Implementation of an Advanced Constitutive Models for Fine-Grained Soils

This article presents the effect of silt proportion on the hypoplastic parameters (exponent n, granular hardness hs, exponent a, and exponent beta) used for numerical simulation, calculation of emax, and transitional fines content (Fct). Fifteen oedometer tests were carried out at various relative densities (RD = 30, 65, and 80%) to evaluate their effect on the compressibility parameters such as compression index Cc, secant oedometer modulus E-secant, and pre-consolidation pressure sigma'p.

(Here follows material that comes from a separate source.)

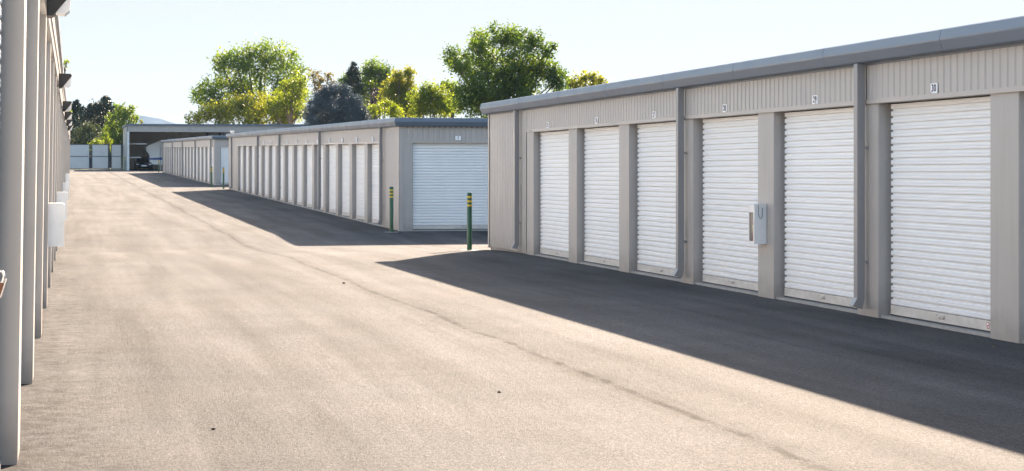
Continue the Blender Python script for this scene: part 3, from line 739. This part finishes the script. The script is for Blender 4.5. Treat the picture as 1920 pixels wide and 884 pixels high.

Additionally, ten monotonic undrained triaxial tests were conducted at RD = 65% and RD = 80% to determine the value of the a parameter used in numerical simulation. The results obtained indicate that that the void ratio decreases with the increasing proportion of fine fraction up to 30% and further decreases with an additional increase of fines up to 40% for the three cases of relative densities (RD = 30, 65 and 80%). Additionally, it is shown from our results that the hypoplastic model is able to simulate soil behavior under undrained and oeodometer conditions. It was found that an increase in the a parameter leads to an increase in the dilatancy of the curves observed in the triaxial test. On the other hand, the parameters a and beta seem to have no effect on the compressibility curves, and it was necessary to rely on their physical parameters. The transitional fines content (F-ct) F-Ct F-Ct depends on the stress level and maximum void ratio, which are calculated from the parameters of the hypoplastic model (eio, hs, ps, n).